If you’re looking for a place to stay, you can do the same as us and try to meet a friendly local from Bicheno who might invite you to camp in his garden! But there are also many free campsites close to Freycinet National Park, a good option if you want to be there as early as possible.
Tasman Peninsula
This was probably my favourite part of Tasmania, with amazing landscapes everywhere! I had a first glimpse of it even before arriving at the peninsula, with the stunning view over Pirates Bay from the Tasman lookout (to get there, turn left just before the narrow isthmus of Eaglehawk Neck which links the peninsula to the rest of Tasmania).
Down from this lookout, I was surprised by the beauty of the Tesselated Pavements. Here a very rare type of erosion created geometrical shapes, forming a perfectly regular pattern. It looks like it has been built by man, but it’s actually 100% natural! Keep in mind that it’s only visible at low tide.
I turned left after Eaglehawk Neck to admire two other natural sites: the very impressive Tasman Arch (I wondered how it could not collapse!), and the tall cliffs of Devil’s Kitchen at the bottom of which waves were crashing in a foreboding noise…
I kept driving towards the south of the Peninsula, bypassing Port Arthur Historic Site for now but planning to come back later. I first stopped at Remarkable Cave, not that remarkable but in which it is possible to enter at low tide, then I took a gravel road for about ten kilometers until the starting point of the hike I loved the most during my entire trip in Tasmania: the trail leading to Cape Raoul, the southernmost point of the Tasman Peninsula (14km return, 4 to 5 hours, Great Short Walk 6). With breathtaking views, impressive cliffs and even a sea lion colony, it was definitely worth the effort!
The next day, I drove back to visit Port Arthur Historic Site, an unmissable site of Tasmania (also part of Unesco’s World Heritage List). From the 1830’s to the 1860’s, hundreds of convicts were sent to this penal station where living conditions were extremely tough. Only a few returned home… The entrance is quite expensive (42$, price in August 2023) but the visit is very interesting and it allows you to walk freely between the dozens of very well preserved ruins. I really enjoyed learning more about the history of the first european settlers in Tasmania!
Later in the afternoon I visited a second historic site in the north-west of the Peninsula, with free access this time: former coal mines. Here as well, the remains of the buildings allowed me to imagine how precarious the working conditions of the inmates must have been… Follow the Great Short Walk 2 to explore the whole site.
Finally, I left the Peninsula in the early evening to head towards Hobart, about an hour and a half away… but I’ll tell you more about it in the second part of this article!

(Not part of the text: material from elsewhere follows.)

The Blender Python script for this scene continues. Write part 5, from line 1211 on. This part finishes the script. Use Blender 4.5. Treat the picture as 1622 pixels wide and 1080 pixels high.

- What to do if you have more time and where to stay
If you enjoy hiking in luxurious conditions, the Three Capes Track is made for you! It will cost you not less than 595$ (price in August 2023) to follow this trail inaugurated in 2015, and don’t forget to book it weeks or months in advance as access is limited. For that price, you’ll get an entrance to Port Arthur Historic Site where a boat will pick you up for a little cruise and drop you at the beginning of the 48km track. It’s supposed to be done in 4 days with 3 high comfort huts on the way and a bus service also included in the price to bring you back to Port Arthur at the end.
During my road trip in January 2018, I spent a night on a little but very nice campsite directly next to Cape Raoul trailhead, the Raoul Bay Retreat. Only 10$ per night, sauna included to recover from the hike! But unfortunately, I find out now that it has definitely closed in 2020, so unfortunately I don’t have any camping tips to share for this part of Tasmania.